Хабермас молчаливо признает то же самое, когда говорит, что конституционный патриотизм представляет собой способ разместить универсалистские принципы «в контексте истории какой-либо нации граждан»[64]. Из этого утверждения явствует, что аудитория, к которой обращены аргументы о данном средоточии политической лояльности, – это не какая-то беспорядочная совокупность индивидов, объединенных одной только верностью совместным принципам, но дополитическое сообщество со своим собственным культурным «горизонтом» совместных воспоминаний и исторического опыта. Только существование таких культурных горизонтов и превращает конкретное собрание индивидов, а именно немцев, в аудиторию, которой адресуются аргументы Хабермаса об интерпретации немецкой политической истории[65].
Вне этих культурных горизонтов горячий призыв Хабермаса к конституционно сфокусированному патриотизму, в общем-то, не имеет большого смысла[66]. Именно оттого, что у немцев есть общие страшные воспоминания о расистском и милитаристском насилии, им есть смысл цепляться за Основной Закон послевоенной конституции как их самое ценное историческое наследство. Лучше всего аргументация Хабермаса работает в рамках напряженных попыток истолковать ту значимость, какую наследство совместных воспоминаний имеет в конкретном сообществе. Но как таковая она предполагает существование того самого дополитического сообщества, которое Хабермас, как и большинство защитников гражданской трактовки нации, отвергает во имя сообщества, основанного на рациональном согласии и политическом принципе[67].

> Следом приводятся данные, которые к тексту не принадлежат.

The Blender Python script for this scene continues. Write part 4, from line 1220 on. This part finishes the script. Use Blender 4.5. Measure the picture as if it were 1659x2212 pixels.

Существование такого сообщества – это допущение, молчаливо, но, как правило, без исследования принимаемое в контрактном и неокантианском изводах политической теории, к которым Хабермас, как и многие современные либералы, относится с особым благоволением. Аргументы теории общественного договора служат легитимации – через фактическое или подразумеваемое согласие – других способов упорядочения социальных и политических отношений внутри заранее определенной группы индивидов. Ведь эти аргументы предполагают, что у индивидов, совещающихся друг с другом о справедливости и общественном договоре, имеются достаточные основания внимать предложениям и решениям друг друга, а не еще каких-нибудь индивидов вне этой группы. Поскольку вся суть этих теорий состоит в определении надлежащего порядка внутри данной группы индивидов, в большинстве споров о значении либерально-демократических принципов это допущение о дополитическом сообществе можно благополучно выпустить из виду. Только в ситуациях, когда границы таких групп оказываются под сомнением (как при рассмотрении возможности воссоединения Германии), допущение о дополитической лояльности сообществу как раз таки и выходит на свет.